Dec 8, 2011

The Perks of Being a Wallflower

Earlier this week I finished reading The Perks of Being a Wallflower by Stephen Chbosky and wanted to talk a bit about my thoughts on the book and what the experience of reading it was like.  I've kept this spoiler free so you can check it out for yourself. 

Wallflower is an interesting read, saturated in all of the heavy coming of age experiences that you might expect a teenager to be privy to.  The central character is Charlie, who shares his high school life in the form of letters addressed to the reader (us) - an anonymous person known through a friend of a friend.  It's an interesting concept that gives the book a realism and casualness that makes you believe Charlie is real kid.  

I'm 27, and although the book is bound to be a more profound read for those in high school, I found myself constantly reflecting on my own stories and the people I grew up with.  That's the charm in Wallflower.  High school is messy, you don't really know who you are yet, but you're so eager to grow up.  Charlie is an outcast, who's awkwardness is continually cringe worthy.  He's also a bit too heavy on the crying, which I felt was a bit disingenuous the more it seemed to happen.  

The story takes place in the early nineties, which I found refreshing considering the lack of Internet and cell phone drama.  I remember going home after school and feeling separated from what was going on - that's not really the case anymore.  The letters Charlie writes help to create a blunt recollection of events that he either doesn't understand yet or that he's contextualizing for the first time.  He befriends a couple of high school seniors who essentially give him a crash course in growing up.  I liked the fact that reading the book felt like you were in on the thought process - a kind of behind the scenes treatment to the actual story that was inspiring the letters.  

There's also some pretty heavy (if not a bit stereotypical) themes in terms of how family life, suicide, sex, and drugs are all weaved into the mix.  The fact that Charlie is so passive in how deals with them actually make these themes biting enough to seem fresh.  Charlie is always striving to give things more meaning or value, but still couldn't seem to overcome his lack of social awareness.  It actually served to make the book a bit more poetic while endearing us to Charlie's circumstance.

Overall, the book was kind of messy and scattered; an every-teenager story dotted with heavy plot points left with open ends.  And I think that's fitting.  High school in retrospect is a blur and there are key defining moments that we all use to give it meaning after the fact.  Even in the small window of a year that Wallflower takes place in I think that's still true.  In high school we spend so much time trying to find out who we are, what we want to do, where we want to be and go, that part of the experience is just embracing the confusion for the sake of trying to be happy in the midst of everything.  

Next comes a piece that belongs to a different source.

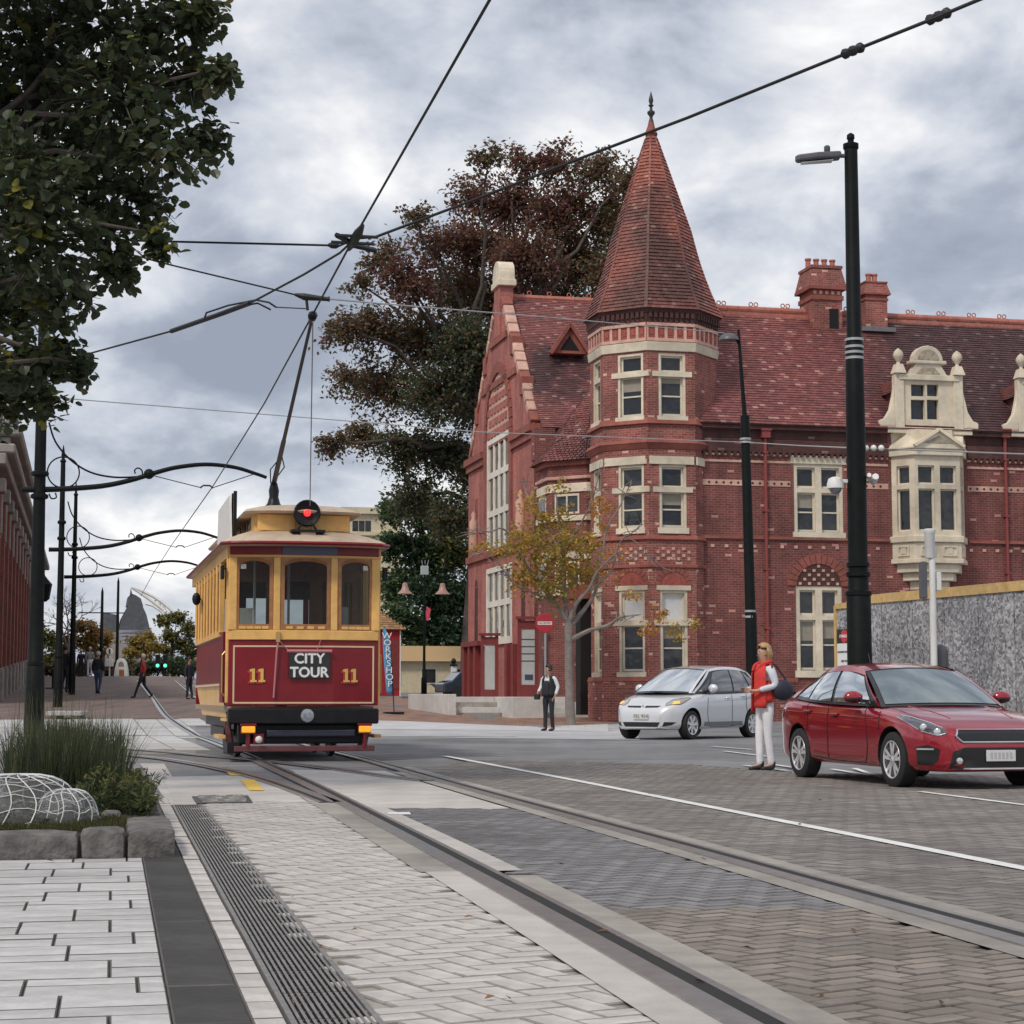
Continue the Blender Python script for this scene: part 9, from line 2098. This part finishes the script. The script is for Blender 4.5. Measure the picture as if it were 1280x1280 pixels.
# woman in red
wg = gp(957, 964); H1 = 1.60
wt, P, k = person('woman in a red vest and white trousers standing between the two cars', wg, R(-72), H1,
 dict(lelb=(.24, .06, 1.16), lwri=(.17, -.20, 1.09), lhan=(.10, -.28, 1.10), relb=(-.22, -.02, 1.13), rwri=(-.12, -.24, 1.10), rhan=(-.04, -.30, 1.11), face=(.15, -1, 0), lank=(.06, .06, .09), ltoe=(.08, -.11, .035), rank=(-.07, -.05, .09), rtoe=(-.08, -.22, .035), lknee=(.085, .0, .49), rknee=(-.085, -.05, .49)),
 M_skin, M_wsh, M_wtr, M_blk, M_blonde, hairlen=.17, flare=1.0)
# vest: back and two open fronts, plus a hanging scarf end
def wrap(name, a0, a1, z0, z1, rx, ry, m, par, k, n=14, nz=7, flare=.012, cy=0.0, th=.018):
    rows = []
    for j in range(nz+1):
        t_ = j/nz; z = z0+(z1-z0)*t_; row = []; sh = 1.0 - .34*max(0, (t_-.82)/.18)
        for i in range(n+1):
            a = R(a0+(a1-a0)*i/n); fl = 1+flare*(1-t_)*2; row.append(Vector((math.sin(a)*rx*fl*sh, cy-math.cos(a)*ry*fl*sh, z))*k)
        rows.append(row)
    b = MB(); b.grid(rows); o = b.build(name, m, par, smooth=True, uv=False); s = o.modifiers.new('thick', 'SOLIDIFY'); s.thickness = th*k; s.offset = 1; return o
wrap('vest_back', 100, 260, .98, 1.455, .175, .142, M_redv, wt, k)
wrap('vest_front', 12, 70, .86, 1.45, .178, .160, M_redv, wt, k, 8, 9, .03); wrap('vest_front', -72, -22, .80, 1.45, .178, .160, M_redv, wt, k, 8, 9, .03)
wrap('vest_side', 66, 100, .93, 1.22, .176, .146, M_redv, wt, k, 6, 4); wrap('vest_side', 260, 294, .93, 1.22, .176, .146, M_redv, wt, k, 6, 4)
b = MB(); b.tube(spline([Vector(p)*k for p in ((-.05, -.15, 1.36), (-.095, -.085, 1.445), (-.07, .05, 1.49), (0, .075, 1.495), (.07, .05, 1.49), (.095, -.085, 1.445), (.05, -.15, 1.36))], 4), [.020*k+.014*k*math.sin(math.pi*i/24) for i in range(25)], 8); b.build('scarf', M_redv, wt, smooth=True, uv=False)
bgw = thing('shoulder_bag', 'dark navy shoulder bag hanging at the back of the woman in red', 'bag', wg, R(-72)); b = MB(); b.ball(tuple(Vector((.22, .17, 1.10))*k), .125*k, 14, 10, (.6, 1.25, 1.15)); b.build('bag_body', M_bag, bgw, smooth=True)
b = MB(); b.tube(spline([Vector(p)*k for p in ((.22, .05, 1.18), (.20, .02, 1.40), (.16, .05, 1.455), (.17, .12, 1.40), (.22, .26, 1.18))], 5), .012*k, 6); b.build('strap', M_blk, bgw, smooth=True, uv=False)
# man with the waistcoat by the street tree
mg = gp(686, 914); mt, P, k = person('man in a dark waistcoat, white shirt and black trousers standing by the street tree', mg, R(-35), 1.72,
 dict(lelb=(.25, .07, 1.15), lwri=(.22, -.03, .92), lhan=(.19, -.07, .85), relb=(-.25, .02, 1.14), rwri=(-.21, -.20, 1.0), rhan=(-.17, -.27, .97), face=(-.5, -1, 0), lank=(.09, .05, .09), rank=(-.08, -.05, .09), rtoe=(-.09, -.21, .035)), M_skin2, mat('white_shirt', (.66, .67, .68), .8), M_nvy, M_blk, M_dkhair)
wrap('waistcoat', 35, 325, .92, 1.44, .172, .145, M_nvy, mt, k, 20); wrap('waistcoat_front', -32, 32, .92, 1.30, .168, .147, M_nvy, mt, k, 8)
bg2 = thing('pouch', 'small dark pouch held by the man in the dark waistcoat', 'bag', mg, R(-35)); b = MB(); b.box(tuple(Vector((-.17, -.29, .90))*k), (.16, .10, .16)); b.build('pouch_body', M_blk, bg2, bevel=.03)
# walkers up the street
def hgt(px, py0, py1): 
    g = gp(px, py1); s = 2400/(g.y*CP); return g, (py1-py0)/s
walk = dict(lknee=(.09, -.16, .51), lank=(.09, -.30, .10), ltoe=(.10, -.46, .06), rknee=(-.09, .06, .50), rank=(-.09, .34, .14), rtoe=(-.10, .24, .05), lelb=(.23, .12, 1.15), lwri=(.22, .06, .93), relb=(-.23, -.02, 1.15), rwri=(-.21, -.16, .95), lhan=(.22, .04, .86), rhan=(-.20, -.20, .88))
g, hh_ = hgt(178, 818, 873); person('man in a red jacket striding across the far tram rails', g, R(-85), hh_, dict(walk), M_skin2, mat('dull_red_jacket', (.36, .035, .04), .8, var=.1), M_nvy, M_blk, M_greyhair, coat=.02, fingers=False, wide=1.12)
g, hh_ = hgt(122, 815, 867); person('man in a long black coat and jeans walking away up the street', g, R(172), hh_, dict(lknee=(.09, -.08, .5), lank=(.08, -.10, .1), ltoe=(.09, -.25, .05), rank=(-.08, .10, .09), rtoe=(-.09, -.04, .035)), M_skin2, M_nvy, M_jean, M_blk, M_greyhair, coat=.14, fingers=False, wide=1.2, group=None)
g, hh_ = hgt(81, 807, 866); person('dark clothed figure walking beside the litter bin on the left pavement', g, R(150), hh_, dict(lank=(.08, .12, .09), ltoe=(.09, -.02, .035)), M_skin2, M_nvy, M_nvy, M_blk, M_dkhair, coat=.10, fingers=False, wide=1.12)
g, hh_ = hgt(112, 803, 846); hh_ = min(hh_, 1.85); person('person in a grey jumper and white trousers at the crest of the street', g, R(180), hh_, {}, M_skin2, mat('grey_jumper', (.34, .34, .32), .85), M_wtr, M_wht, M_greyhair, fingers=False, wide=1.15)
g, hh_ = hgt(101, 811, 846); hh_ = min(hh_, 1.7); person('person in black with pale hair at the crest beside the grey jumper walker', g, R(195), hh_, {}, M_skin2, M_nvy, M_nvy, M_blk, M_greyhair, coat=.12, fingers=False, wide=1.2)
g, hh_ = hgt(236, 822, 874); person('dark clothed figure half hidden behind the left side of the tram', g, R(60), hh_, dict(lank=(.08, -.12, .09), ltoe=(.09, -.27, .035)), M_skin2, M_nvy, M_nvy, M_blk, M_dkhair, coat=.12, fingers=False, wide=1.1)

I'm glad high school is behind me, frankly.  But, if you want to be taken on your own nostalgia trip The Perks of Being a Wallflower is a great book to do it with.

On a side note, this book is also going to be released as a film in 2012 starring Logan Lerman and Emma Watson.  I always love comparing books to the movies that follow them, and this one is going to provide some pretty interesting arcs if they can pull it off correctly.  I'll have to write a follow-up in the new year.